1968年11月に発表されたNEACシリーズ2200モデル700はNEC独自開発の超大型コンピュータで,シリーズの最上位モデルである.その特長は以下のようである.
- NECは大阪大学のMACシステムにモデル500を納入し,日本で初めて多数の加入者の端末から会話形式でプログラムの作成,実行ができるタイムシェアリングシステムを実用化した.その経験を活かして開発されたモデル700は,より大規模で高速なタイムシェアリングシステムを可能にした.

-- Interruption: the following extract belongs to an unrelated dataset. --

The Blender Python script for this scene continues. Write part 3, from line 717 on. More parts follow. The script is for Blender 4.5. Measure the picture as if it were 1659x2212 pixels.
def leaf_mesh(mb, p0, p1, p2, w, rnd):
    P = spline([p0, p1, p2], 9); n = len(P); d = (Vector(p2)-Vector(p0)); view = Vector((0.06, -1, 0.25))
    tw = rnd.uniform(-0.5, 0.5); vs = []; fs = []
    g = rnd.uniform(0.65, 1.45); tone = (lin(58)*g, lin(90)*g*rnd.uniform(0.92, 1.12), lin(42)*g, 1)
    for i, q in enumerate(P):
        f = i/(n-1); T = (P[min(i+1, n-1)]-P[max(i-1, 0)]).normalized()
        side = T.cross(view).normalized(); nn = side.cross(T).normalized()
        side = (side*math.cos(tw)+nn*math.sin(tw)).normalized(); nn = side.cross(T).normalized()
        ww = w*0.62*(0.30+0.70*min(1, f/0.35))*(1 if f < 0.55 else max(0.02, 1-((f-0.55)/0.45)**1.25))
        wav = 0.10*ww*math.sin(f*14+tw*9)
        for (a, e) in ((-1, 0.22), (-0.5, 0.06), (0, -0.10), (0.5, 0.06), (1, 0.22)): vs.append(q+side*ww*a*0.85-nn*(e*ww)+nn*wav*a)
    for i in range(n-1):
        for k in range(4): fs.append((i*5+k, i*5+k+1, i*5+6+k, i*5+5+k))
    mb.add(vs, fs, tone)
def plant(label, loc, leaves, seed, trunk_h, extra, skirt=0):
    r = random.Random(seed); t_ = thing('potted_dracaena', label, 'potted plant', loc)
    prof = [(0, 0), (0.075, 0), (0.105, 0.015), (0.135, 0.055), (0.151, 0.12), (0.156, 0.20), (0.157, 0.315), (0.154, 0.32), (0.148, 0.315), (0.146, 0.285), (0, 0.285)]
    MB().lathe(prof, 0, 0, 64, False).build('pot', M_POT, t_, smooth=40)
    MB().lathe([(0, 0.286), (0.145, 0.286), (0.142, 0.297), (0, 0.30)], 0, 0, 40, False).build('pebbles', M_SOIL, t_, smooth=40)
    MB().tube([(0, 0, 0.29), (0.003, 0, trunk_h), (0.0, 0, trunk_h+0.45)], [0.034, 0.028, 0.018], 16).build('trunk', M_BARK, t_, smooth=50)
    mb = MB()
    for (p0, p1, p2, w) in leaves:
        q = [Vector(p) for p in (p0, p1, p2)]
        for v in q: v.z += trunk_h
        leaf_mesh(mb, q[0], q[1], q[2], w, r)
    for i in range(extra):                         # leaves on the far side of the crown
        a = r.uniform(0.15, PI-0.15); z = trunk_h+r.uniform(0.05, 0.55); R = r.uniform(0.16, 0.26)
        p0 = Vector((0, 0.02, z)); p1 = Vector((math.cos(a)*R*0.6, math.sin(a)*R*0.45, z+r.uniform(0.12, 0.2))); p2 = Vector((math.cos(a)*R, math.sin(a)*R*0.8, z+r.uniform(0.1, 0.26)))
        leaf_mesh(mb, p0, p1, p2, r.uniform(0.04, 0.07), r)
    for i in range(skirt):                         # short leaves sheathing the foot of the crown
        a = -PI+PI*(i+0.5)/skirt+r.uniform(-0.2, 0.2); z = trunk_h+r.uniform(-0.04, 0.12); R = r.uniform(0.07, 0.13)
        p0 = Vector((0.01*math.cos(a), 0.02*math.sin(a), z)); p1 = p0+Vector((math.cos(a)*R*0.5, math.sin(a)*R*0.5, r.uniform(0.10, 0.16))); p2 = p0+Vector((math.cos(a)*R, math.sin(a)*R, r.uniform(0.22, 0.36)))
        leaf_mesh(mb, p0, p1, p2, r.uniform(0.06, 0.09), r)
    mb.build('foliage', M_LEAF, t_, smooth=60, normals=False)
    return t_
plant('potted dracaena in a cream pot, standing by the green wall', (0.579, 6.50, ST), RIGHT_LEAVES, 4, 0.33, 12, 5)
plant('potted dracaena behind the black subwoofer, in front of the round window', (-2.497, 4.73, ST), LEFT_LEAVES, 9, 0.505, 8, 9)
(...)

- 高速なCML ICを使用して固定小数点加減算時間0.5μ秒,浮動小数点加減算0.8μ秒を実現した.主記憶にはサイクルタイム0.5μ秒の磁心記憶で最大2M字の記憶容量を得,小容量ながらキャッシュ・メモリも採用した.当時の国産最大で,最高速機のコンピュータである.
- OSには密結合マルチプロセッサとモデル700の最高速性能を発揮できるように機能強化したMOD7(モードセブン)を開発した.
- 世界で初めてフリップフロップIC内に試験診断用スキャンパスを形成し,これを利用してパッケージ試験およびシステム診断データの自動生成を行うなど信頼性や保守性の向上にも最先端の技術を導入した.
- 外部記憶装置には294M字/16スピンドルの集団磁気ディスクを備えている.